Exercise - Without the pictures, can you quote each line below exactly?

━━━ Collected material

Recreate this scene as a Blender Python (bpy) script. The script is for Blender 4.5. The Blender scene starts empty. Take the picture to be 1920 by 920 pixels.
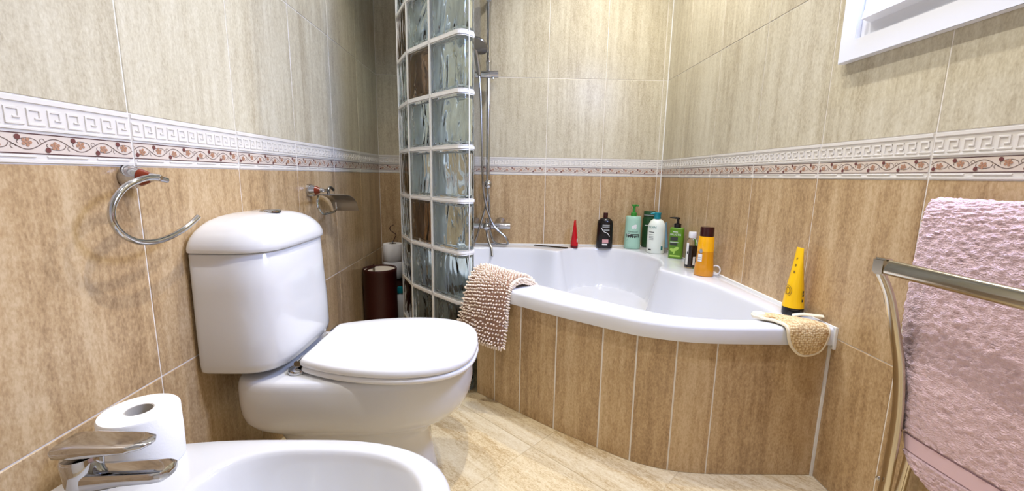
import bpy, bmesh, math, random
import numpy as np
from mathutils import Vector, Matrix, noise

random.seed(7); rng = np.random.RandomState(7)
scene = bpy.context.scene
C = scene.collection

# ------------------------------------------------------------------ camera, light, exposure
XL, XR, YB, YF, ZC = -0.7303, 0.9467, 2.5253, -0.60, 2.42      # room: left, right, back, behind camera, ceiling
CAMZ = 0.8806
def make_camera():
    cd = bpy.data.cameras.new('camera'); cam = bpy.data.objects.new('camera', cd); C.objects.link(cam)
    cd.sensor_fit = 'HORIZONTAL'; cd.sensor_width = 36.0; cd.lens = 785.961 * 36.0 / 1920.0
    cd.clip_start = 0.01; cd.clip_end = 50
    p, y, r = [math.radians(v) for v in (9.439, 1.359, 0.931)]
    fw = Vector((math.sin(y)*math.cos(p), math.cos(y)*math.cos(p), -math.sin(p)))
    rt = Vector((math.cos(y), -math.sin(y), 0)); up = rt.cross(fw)
    r2 = math.cos(r)*rt + math.sin(r)*up; u2 = -math.sin(r)*rt + math.cos(r)*up
    m = Matrix((r2, u2, -fw)).transposed().to_4x4(); m.translation = (0, 0, CAMZ)
    cam.matrix_world = m
    scene.camera = cam
make_camera()

world = bpy.data.worlds.new('world'); scene.world = world; world.use_nodes = True
world.node_tree.nodes['Background'].inputs[0].default_value = (0.9, 0.95, 1.0, 1)
world.node_tree.nodes['Background'].inputs[1].default_value = 0.3

def spot(name, loc, power, col, target=None, angle=110, blend=0.6, size=0.016):
    ld = bpy.data.lights.new(name, 'SPOT'); ld.energy = power; ld.color = col
    ld.spot_size = math.radians(angle); ld.spot_blend = blend; ld.shadow_soft_size = size
    o = bpy.data.objects.new(name, ld); C.objects.link(o); o.location = loc
    return o
WARM = (1.0, 0.965, 0.92)
# recessed ceiling downlights
spot('ceiling_downlight', (0.13, 0.72, ZC-0.02), 56, WARM, angle=108, blend=0.9)
spot('ceiling_downlight', (-0.40, 1.56, ZC-0.02), 32, WARM, angle=95, blend=0.7)
spot('ceiling_downlight', (0.56, 1.95, ZC-0.02), 44, WARM, angle=140, blend=0.8)
spot('ceiling_downlight', (0.54, 1.32, ZC-0.02), 36, WARM, angle=140, blend=0.8)
# daylight through the upper pane of the window in the right wall
ld = bpy.data.lights.new('window_daylight', 'AREA'); ld.shape = 'RECTANGLE'; ld.size = 0.42; ld.size_y = 0.30
ld.energy = 24; ld.color = (0.37, 0.51, 1.0)
wl = bpy.data.objects.new('window_daylight', ld); C.objects.link(wl)
wl.location = (XR-0.045, 0.93, 1.63); wl.rotation_euler = (0, math.radians(58), 0)      # sky light falls inwards and down

scene.view_settings.view_transform = 'Standard'
scene.view_settings.look = 'None'
scene.view_settings.gamma = 1.0
scene.view_settings.exposure = 0.33
scene.view_settings.use_curve_mapping = False
cy = scene.cycles
cy.max_bounces = 10; cy.diffuse_bounces = 4; cy.glossy_bounces = 4; cy.transmission_bounces = 10; cy.transparent_max_bounces = 4
cy.caustics_reflective = False; cy.caustics_refractive = True; cy.adaptive_threshold = 0.05; cy.sample_clamp_indirect = 6.0

# ------------------------------------------------------------------ helpers
def lin(r, g, b):
    f = lambda c: (c/255.0/12.92) if c/255.0 <= 0.04045 else ((c/255.0+0.055)/1.055)**2.4
    return (f(r), f(g), f(b), 1.0)

def mat(name, col, rough=0.5, metal=0.0, trans=0.0, ior=1.45, coat=0.0, spec=0.5, alpha=None):
    m = bpy.data.materials.new(name); m.use_nodes = True
    b = m.node_tree.nodes['Principled BSDF']
    b.inputs['Base Color'].default_value = col; b.inputs['Roughness'].default_value = rough
    b.inputs['Metallic'].default_value = metal; b.inputs['Transmission Weight'].default_value = trans
    b.inputs['IOR'].default_value = ior; b.inputs['Coat Weight'].default_value = coat
    b.inputs['Specular IOR Level'].default_value = spec
    return m

def N(m, t, **kw):
    n = m.node_tree.nodes.new(t)
    for k, v in kw.items():
        if k == 'inp':
            for a, c in v.items(): n.inputs[a].default_value = c
        else: setattr(n, k, v)
    return n
def L(m, a, b): m.node_tree.links.new(a, b)

def ramp(m, stops):
    r = N(m, 'ShaderNodeValToRGB'); cr = r.color_ramp
    while len(cr.elements) < len(stops): cr.elements.new(0.5)
    for e, (p, c) in zip(cr.elements, stops): e.position = p; e.color = c
    return r

def bump_noise(m, scale=200, strength=0.2, dist=0.002, detail=3, coord='Object', stretch=(1, 1, 1)):
    b = m.node_tree.nodes['Principled BSDF']
    tc = N(m, 'ShaderNodeTexCoord'); mp = N(m, 'ShaderNodeMapping'); mp.inputs['Scale'].default_value = stretch
    L(m, tc.outputs[coord], mp.inputs['Vector'])
    nz = N(m, 'ShaderNodeTexNoise', inp={'Scale': scale, 'Detail': detail}); L(m, mp.outputs['Vector'], nz.inputs['Vector'])
    bp = N(m, 'ShaderNodeBump', inp={'Strength': strength, 'Distance': dist}); L(m, nz.outputs['Fac'], bp.inputs['Height'])
    L(m, bp.outputs['Normal'], b.inputs['Normal'])
    return nz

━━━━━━

Response to this task -
Recreate this scene as a Blender Python (bpy) script. The script is for Blender 4.5. The Blender scene starts empty. Take the picture to be 1920 by 920 pixels.
import bpy, bmesh, math, random
import numpy as np
from mathutils import Vector, Matrix, noise

random.seed(7); rng = np.random.RandomState(7)
scene = bpy.context.scene
C = scene.collection

# ------------------------------------------------------------------ camera, light, exposure
XL, XR, YB, YF, ZC = -0.7303, 0.9467, 2.5253, -0.60, 2.42      # room: left, right, back, behind camera, ceiling
CAMZ = 0.8806
def make_camera():
    cd = bpy.data.cameras.new('camera'); cam = bpy.data.objects.new('camera', cd); C.objects.link(cam)
    cd.sensor_fit = 'HORIZONTAL'; cd.sensor_width = 36.0; cd.lens = 785.961 * 36.0 / 1920.0
    cd.clip_start = 0.01; cd.clip_end = 50
    p, y, r = [math.radians(v) for v in (9.439, 1.359, 0.931)]
    fw = Vector((math.sin(y)*math.cos(p), math.cos(y)*math.cos(p), -math.sin(p)))
    rt = Vector((math.cos(y), -math.sin(y), 0)); up = rt.cross(fw)
    r2 = math.cos(r)*rt + math.sin(r)*up; u2 = -math.sin(r)*rt + math.cos(r)*up
    m = Matrix((r2, u2, -fw)).transposed().to_4x4(); m.translation = (0, 0, CAMZ)
    cam.matrix_world = m
    scene.camera = cam
make_camera()

world = bpy.data.worlds.new('world'); scene.world = world; world.use_nodes = True
world.node_tree.nodes['Background'].inputs[0].default_value = (0.9, 0.95, 1.0, 1)
world.node_tree.nodes['Background'].inputs[1].default_value = 0.3

def spot(name, loc, power, col, target=None, angle=110, blend=0.6, size=0.016):
    ld = bpy.data.lights.new(name, 'SPOT'); ld.energy = power; ld.color = col
    ld.spot_size = math.radians(angle); ld.spot_blend = blend; ld.shadow_soft_size = size
    o = bpy.data.objects.new(name, ld); C.objects.link(o); o.location = loc
    return o
WARM = (1.0, 0.965, 0.92)
# recessed ceiling downlights
spot('ceiling_downlight', (0.13, 0.72, ZC-0.02), 56, WARM, angle=108, blend=0.9)
spot('ceiling_downlight', (-0.40, 1.56, ZC-0.02), 32, WARM, angle=95, blend=0.7)
spot('ceiling_downlight', (0.56, 1.95, ZC-0.02), 44, WARM, angle=140, blend=0.8)
spot('ceiling_downlight', (0.54, 1.32, ZC-0.02), 36, WARM, angle=140, blend=0.8)
# daylight through the upper pane of the window in the right wall
ld = bpy.data.lights.new('window_daylight', 'AREA'); ld.shape = 'RECTANGLE'; ld.size = 0.42; ld.size_y = 0.30
ld.energy = 24; ld.color = (0.37, 0.51, 1.0)
wl = bpy.data.objects.new('window_daylight', ld); C.objects.link(wl)
wl.location = (XR-0.045, 0.93, 1.63); wl.rotation_euler = (0, math.radians(58), 0)      # sky light falls inwards and down

scene.view_settings.view_transform = 'Standard'
scene.view_settings.look = 'None'
scene.view_settings.gamma = 1.0
scene.view_settings.exposure = 0.33
scene.view_settings.use_curve_mapping = False
cy = scene.cycles
cy.max_bounces = 10; cy.diffuse_bounces = 4; cy.glossy_bounces = 4; cy.transmission_bounces = 10; cy.transparent_max_bounces = 4
cy.caustics_reflective = False; cy.caustics_refractive = True; cy.adaptive_threshold = 0.05; cy.sample_clamp_indirect = 6.0

# ------------------------------------------------------------------ helpers
def lin(r, g, b):
    f = lambda c: (c/255.0/12.92) if c/255.0 <= 0.04045 else ((c/255.0+0.055)/1.055)**2.4
    return (f(r), f(g), f(b), 1.0)

def mat(name, col, rough=0.5, metal=0.0, trans=0.0, ior=1.45, coat=0.0, spec=0.5, alpha=None):
    m = bpy.data.materials.new(name); m.use_nodes = True
    b = m.node_tree.nodes['Principled BSDF']
    b.inputs['Base Color'].default_value = col; b.inputs['Roughness'].default_value = rough
    b.inputs['Metallic'].default_value = metal; b.inputs['Transmission Weight'].default_value = trans
    b.inputs['IOR'].default_value = ior; b.inputs['Coat Weight'].default_value = coat
    b.inputs['Specular IOR Level'].default_value = spec
    return m

def N(m, t, **kw):
    n = m.node_tree.nodes.new(t)
    for k, v in kw.items():
        if k == 'inp':
            for a, c in v.items(): n.inputs[a].default_value = c
        else: setattr(n, k, v)
    return n
def L(m, a, b): m.node_tree.links.new(a, b)

def ramp(m, stops):
    r = N(m, 'ShaderNodeValToRGB'); cr = r.color_ramp
    while len(cr.elements) < len(stops): cr.elements.new(0.5)
    for e, (p, c) in zip(cr.elements, stops): e.position = p; e.color = c
    return r

def bump_noise(m, scale=200, strength=0.2, dist=0.002, detail=3, coord='Object', stretch=(1, 1, 1)):
    b = m.node_tree.nodes['Principled BSDF']
    tc = N(m, 'ShaderNodeTexCoord'); mp = N(m, 'ShaderNodeMapping'); mp.inputs['Scale'].default_value = stretch
    L(m, tc.outputs[coord], mp.inputs['Vector'])
    nz = N(m, 'ShaderNodeTexNoise', inp={'Scale': scale, 'Detail': detail}); L(m, mp.outputs['Vector'], nz.inputs['Vector'])
    bp = N(m, 'ShaderNodeBump', inp={'Strength': strength, 'Distance': dist}); L(m, nz.outputs['Fac'], bp.inputs['Height'])
    L(m, bp.outputs['Normal'], b.inputs['Normal'])
    return nz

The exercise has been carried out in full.